* Supplied information
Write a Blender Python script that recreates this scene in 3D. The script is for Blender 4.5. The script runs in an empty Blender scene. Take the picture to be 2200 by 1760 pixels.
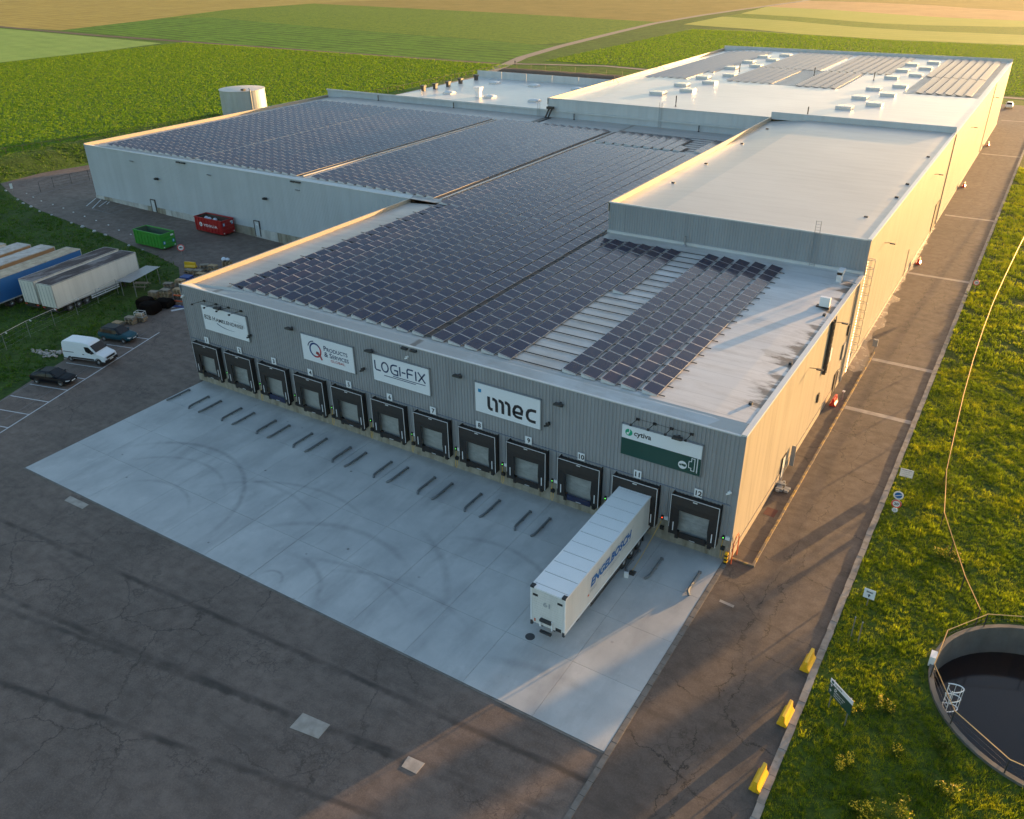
import bpy, math, random
import numpy as np
from mathutils import Vector, Matrix
S = bpy.context.scene
COL = S.collection
rnd = random.Random(7)

# ------------------------------------------------------------------ camera
cam_d = bpy.data.cameras.new('camera'); cam = bpy.data.objects.new('camera', cam_d); COL.objects.link(cam)
cr = Vector((0.84816649, 0.52962988, -0.01028611))
cdn = Vector((0.24959665, -0.41668859, -0.8741122))
cf = Vector((-0.46724204, 0.73882529, -0.48561514))
mw = Matrix.Identity(4)
for i in range(3):
    mw[i][0] = cr[i]; mw[i][1] = -cdn[i]; mw[i][2] = -cf[i]
mw.translation = (12.4615, -49.5149, 40.0806)
cam.matrix_world = mw
cam_d.sensor_fit = 'HORIZONTAL'; cam_d.sensor_width = 36.0; cam_d.lens = 1790.025 / 2200 * 36
cam_d.clip_start = 0.5; cam_d.clip_end = 9000
S.camera = cam

# ------------------------------------------------------------------ sky, sun, exposure
SUN_EL, SUN_AZ = math.radians(3.6), math.radians(21.0)      # azimuth from +Y towards +X
wd = bpy.data.worlds.new('World'); S.world = wd; wd.use_nodes = True
wt = wd.node_tree; bgn = wt.nodes['Background']
sk = wt.nodes.new('ShaderNodeTexSky'); sk.sky_type = 'NISHITA'; sk.sun_disc = False
sk.sun_elevation = SUN_EL; sk.sun_rotation = SUN_AZ
sk.air_density = 1.0; sk.dust_density = 2.3; sk.ozone_density = 1.6; sk.altitude = 100
wt.links.new(sk.outputs[0], bgn.inputs[0]); bgn.inputs[1].default_value = 0.10
sun_d = bpy.data.lights.new('sun', 'SUN'); sun_d.energy = 2.9; sun_d.angle = math.radians(0.5); sun_d.color = (1.0, 0.57, 0.22)
sun = bpy.data.objects.new('sun', sun_d); COL.objects.link(sun)
sv = Vector((math.sin(SUN_AZ) * math.cos(SUN_EL), math.cos(SUN_AZ) * math.cos(SUN_EL), math.sin(SUN_EL)))
sun.rotation_euler = sv.to_track_quat('Z', 'Y').to_euler(); sun.location = (60, 150, 60)
S.view_settings.view_transform = 'Standard'; S.view_settings.look = 'None'
S.view_settings.gamma = 1.0; S.view_settings.use_curve_mapping = False
S.view_settings.exposure = 2.88

# ------------------------------------------------------------------ node helpers
class T:
    def __init__(s, name):
        s.m = bpy.data.materials.new(name); s.m.use_nodes = True
        s.t = s.m.node_tree; s.b = s.t.nodes['Principled BSDF']; s._p = None
    def n(s, typ, ins=None, **kw):
        nd = s.t.nodes.new('ShaderNode' + typ)
        for k, v in kw.items(): setattr(nd, k, v)
        for k, v in (ins or {}).items(): s.set(nd.inputs[k], v)
        return nd
    def set(s, sock, v):
        if isinstance(v, bpy.types.NodeSocket): s.t.links.new(v, sock)
        else: sock.default_value = v
    def pos(s):
        if s._p is None: s._p = s.n('NewGeometry').outputs['Position']
        return s._p
    def xyz(s):
        q = s.n('SeparateXYZ', {0: s.pos()}); return q.outputs[0], q.outputs[1], q.outputs[2]
    def m_(s, op, a, b=0.0, c=0.0, clamp=False):
        nd = s.n('Math', {0: a, 1: b, 2: c}, operation=op, use_clamp=clamp); return nd.outputs[0]
    def noise(s, sc, det=3.0, ro=0.55, vec=None, scl=None):
        v = vec if vec is not None else s.pos()
        if scl: v = s.n('VectorMath', {0: v, 1: scl}, operation='MULTIPLY').outputs[0]
        return s.n('TexNoise', {'Vector': v, 'Scale': sc, 'Detail': det, 'Roughness': ro}).outputs['Fac']
    def ramp(s, f, stops):
        nd = s.n('ValToRGB', {0: f}); e = nd.color_ramp.elements
        while len(e) < len(stops): e.new(0.5)
        for k, (p, c) in enumerate(stops):
            e[k].position = p
            e[k].color = (c, c, c, 1) if isinstance(c, (int, float)) else (*c, 1)
        return nd.outputs[0]
    def mix(s, f, a, b, bt='MIX'):
        nd = s.n('Mix', data_type='RGBA', blend_type=bt)
        s.set(nd.inputs[0], f)
        for k, v in ((6, a), (7, b)):
            s.set(nd.inputs[k], v if isinstance(v, bpy.types.NodeSocket) else (*v, 1))
        return nd.outputs[2]
    def bump(s, h, st=0.3, d=0.05):
        nd = s.n('Bump', {'Height': h, 'Strength': st, 'Distance': d}); s.set(s.b.inputs['Normal'], nd.outputs[0])
    def out(s, col=None, rough=None, **kw):
        if col is not None: s.set(s.b.inputs['Base Color'], col if isinstance(col, bpy.types.NodeSocket) else (*col, 1))
        if rough is not None: s.set(s.b.inputs['Roughness'], rough)
        for k, v in kw.items(): s.set(s.b.inputs[k.replace('_', ' ')], v)
        return s.m

def plain(name, col, rough=0.6, var=0.12, sc=2.0, **kw):
    t = T(name); n = t.noise(sc, 4)
    c = t.mix(n, tuple(x * (1 - var) for x in col), tuple(min(1, x * (1 + var)) for x in col))
    return t.out(c, rough, **kw)

def leafmat(name, c1, c2, c3, sc=0.35, trans=0.5):
    t = T(name); n = t.noise(sc, 4, .6); n2 = t.noise(4.0, 2)
    f = t.m_('ADD', t.m_('MULTIPLY', n, .65), t.m_('MULTIPLY', n2, .35))
    c = t.ramp(f, [(.34, c1), (.5, c2), (.66, c3)])
    t.out(c, .55); t.b.inputs['Specular IOR Level'].default_value = .25
    tr = t.n('BsdfTranslucent', {0: t.mix(1.0, c, (1.0, 1.05, .45), 'MULTIPLY')})
    mx = t.n('MixShader', {0: trans, 1: t.b.outputs[0], 2: tr.outputs[0]})
    t.t.links.new(mx.outputs[0], t.t.nodes['Material Output'].inputs[0])
    return t.m

# ------------------------------------------------------------------ materials
def mk_asphalt(name, base, warm=0.0, cracks=True, seams=(), lines=()):
    t = T(name); x, y, z = t.xyz()
    big = t.noise(.12, 6, .62); mid = t.noise(1.1, 5, .6); fine = t.noise(9, 5, .85)
    c = t.mix(t.ramp(big, [(.3, 0.), (.7, 1.)]), tuple(b * .72 for b in base), tuple(b * 1.3 for b in base))
    c = t.mix(t.ramp(mid, [(.35, 0.), (.7, .6)]), c, tuple(b * .5 for b in base))
    c = t.mix(t.ramp(fine, [(.45, 0.), (.75, .4)]), c, tuple(b * 2.4 for b in base))
    strk = t.noise(.5, 5, .65, scl=(.35, 1.7, 1)); c = t.mix(t.ramp(strk, [(.5, 0.), (.72, .55)]), c, tuple(b * .5 for b in base))
    c = t.mix(t.ramp(t.noise(.28, 5, .7), [(.56, 0.), (.74, .35)]), c, tuple(b * 1.7 for b in base))
    h = t.m_('MULTIPLY', fine, .6)
    if cracks:
        dn = t.n('TexNoise', {'Vector': t.pos(), 'Scale': .55, 'Detail': 6., 'Roughness': .7}).outputs['Color']
        pv = t.n('VectorMath', {0: t.pos(), 1: t.n('VectorMath', {0: dn, 3: 1.7}, operation='SCALE').outputs[0]}, operation='ADD').outputs[0]
        def vor(sc, w, mask):
            v = t.n('TexVoronoi', {'Vector': pv, 'Scale': sc}, feature='DISTANCE_TO_EDGE').outputs['Distance']
            l = t.ramp(t.m_('DIVIDE', v, w * sc), [(.4, 1.), (1., 0.)])
            return t.m_('MULTIPLY', l, mask)
        m1 = t.ramp(t.noise(.09, 3), [(.46, 0.), (.6, .7)])
        m2 = t.ramp(t.noise(.14, 4, .6, scl=(1, 1.6, 1)), [(.52, 0.), (.64, .75)])
        ck = t.m_('MAXIMUM', vor(.16, .055, m1), t.m_('MULTIPLY', vor(1.6, .03, m2), .75))
        for (a, b, w) in seams:                      # y = a + b x : a repaired longitudinal seam
            d = t.m_('SUBTRACT', y, t.m_('ADD', t.m_('MULTIPLY', x, b), a))
            d = t.m_('ABSOLUTE', t.m_('ADD', d, t.m_('MULTIPLY', t.m_('SUBTRACT', mid, .5), .5)))
            sm = t.ramp(t.m_('DIVIDE', d, w), [(.3, .8), (1., 0.)])
            ck = t.m_('MAXIMUM', ck, t.m_('MULTIPLY', sm, t.ramp(t.noise(.3, 3), [(.35, .15), (.6, 1.)])))
        if lines:
            wob = t.m_('MULTIPLY', t.m_('SUBTRACT', t.noise(.35, 6, .7), .5), 3.2)
            for (a, b, w, v) in lines:
                d = t.m_('SUBTRACT', x if v else y, t.m_('ADD', t.m_('MULTIPLY', y if v else x, b), a))
                d = t.m_('ABSOLUTE', t.m_('ADD', d, wob)); ck = t.m_('MAXIMUM', ck, t.m_('MULTIPLY', t.ramp(t.m_('DIVIDE', d, w), [(.4, 1.), (1., 0.)]), t.ramp(t.noise(.22, 2), [(.4, 0.), (.5, .9)])))
        c = t.mix(ck, c, tuple(b * .22 for b in base))
        h = t.m_('SUBTRACT', h, t.m_('MULTIPLY', ck, .25))
    t.bump(h, .5, .02)
    return t.out(c, t.ramp(mid, [(.3, .62), (.7, .85)]))

M = {}
M['asphalt'] = mk_asphalt('asphalt', (.130, .098, .081), seams=[(-22.0, .065, .3), (-25.1, .125, .32), (-28., .2, .3), (-24.4, .163, .3)])
M['asphalt_road'] = mk_asphalt('asphalt_road', (.094, .070, .057), lines=[(3.6, 0., .07, 1), (4.6, .01, .05, 1), (2.5, -.25, .07, 0), (9.5, -.22, .07, 0), (-6., -.3, .07, 0), (-12.5, -.35, .08, 0), (17.5, -.2, .06, 0), (24., -.2, .06, 0), (-18., -.3, .07, 0), (36., -.15, .06, 0)])
M['asphalt_yard'] = mk_asphalt('asphalt_yard', (.052, .046, .045))
M['gravel'] = plain('gravel_track', (.24, .21, .17), .95, .35, 1.5)
M['soil'] = plain('soil', (.06, .045, .032), .95, .4, 1.0)

def mk_concrete():
    t = T('pad_concrete'); x, y, z = t.xyz()
    big = t.noise(.22, 6, .6); st = t.noise(.5, 5, .6, scl=(1.0, .3, 1)); fine = t.noise(14, 3)
    c = t.mix(t.ramp(big, [(.3, 0.), (.7, 1.)]), (.35, .36, .365), (.50, .505, .50))
    c = t.mix(t.ramp(st, [(.48, 0.), (.72, .45)]), c, (.2, .205, .21))
    c = t.mix(t.ramp(t.noise(.6, 5, .65), [(.6, 0.), (.75, .4)]), c, (.56, .57, .56))
    c = t.mix(t.ramp(fine, [(.5, 0.), (.8, .14)]), c, (.2, .2, .2))
    spots = t.ramp(t.n('TexVoronoi', {'Vector': t.pos(), 'Scale': .55}).outputs['Distance'], [(.045, .75), (.075, 0.)])
    c = t.mix(t.m_('MULTIPLY', spots, t.ramp(t.noise(.3, 2), [(.5, 0.), (.6, 1.)])), c, (.07, .065, .06))
    # curved black tyre scuffs left by turning lorries
    for (cx, cy, r, a0, a1, w, s) in [(-45.2, -18.4, 9.4, -10, 150, .16, .55), (-44.5, -18.8, 7.6, 40, 150, .13, .4), (-43.8, -20.0, 5.2, 40, 140, .13, .42),
            (-31.6, -21.5, 12.6, 60, 145, .14, .35), (-25.2, -21.5, 10.0, 50, 150, .2, .42), (-27.8, -19.3, 1.0, 0, 170, .09, .5), (-27.6, -20.8, 4.6, 10, 110, .16, .4),
            (-25.6, -19.8, 11.5, 25, 75, .22, .4), (-15.2, -15.2, 8.0, 40, 125, .16, .38), (-18.2, -27.0, 12.6, 60, 125, .15, .32), (-5.0, -29.0, 12.6, 75, 120, .25, .3),
            (-22.5, -25.5, 10.5, 55, 120, .15, .3), (-36.0, -24.0, 13.5, 60, 110, .15, .3)]:
        dx = t.m_('SUBTRACT', x, cx); dy = t.m_('SUBTRACT', y, cy)
        d = t.m_('SQRT', t.m_('ADD', t.m_('MULTIPLY', dx, dx), t.m_('MULTIPLY', dy, dy)))
        e = t.m_('ABSOLUTE', t.m_('SUBTRACT', d, r))
        ang = t.m_('MULTIPLY', t.m_('ARCTAN2', dy, dx), 57.2958)
        mid, half = (a0 + a1) / 2, (a1 - a0) / 2
        am = t.ramp(t.m_('DIVIDE', t.m_('ABSOLUTE', t.m_('SUBTRACT', ang, mid)), half), [(.55, 1.), (1., 0.)])
        mk = t.m_('MULTIPLY', t.ramp(t.m_('DIVIDE', e, w * 2), [(.2, s * .7), (1., 0.)]), am)
        c = t.mix(t.m_('MULTIPLY', mk, t.ramp(t.noise(1.2, 3), [(.3, .35), (.6, 1.)])), c, (.085, .085, .09))
    # dirty band in front of the docks
    dd = t.m_('ADD', y, t.m_('MULTIPLY', t.noise(.7, 4), 2.4))
    c = t.mix(t.ramp(dd, [(.0, 0.), (1., .4)]), c, (.17, .165, .15))
    c = t.mix(t.m_('MULTIPLY', t.n('ObjectInfo').outputs['Random'], .14), c, (.24, .245, .25))
    t.bump(fine, .15, .01)
    return t.out(c, t.ramp(big, [(.3, .5), (.7, .7)]))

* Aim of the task
Take the lines from the start of the material to the line with "rnd = random.Random(7)", both included, and transcribe them exactly without the pictures.

* Final result
Write a Blender Python script that recreates this scene in 3D. The script is for Blender 4.5. The script runs in an empty Blender scene. Take the picture to be 2200 by 1760 pixels.
import bpy, math, random
import numpy as np
from mathutils import Vector, Matrix
S = bpy.context.scene
COL = S.collection
rnd = random.Random(7)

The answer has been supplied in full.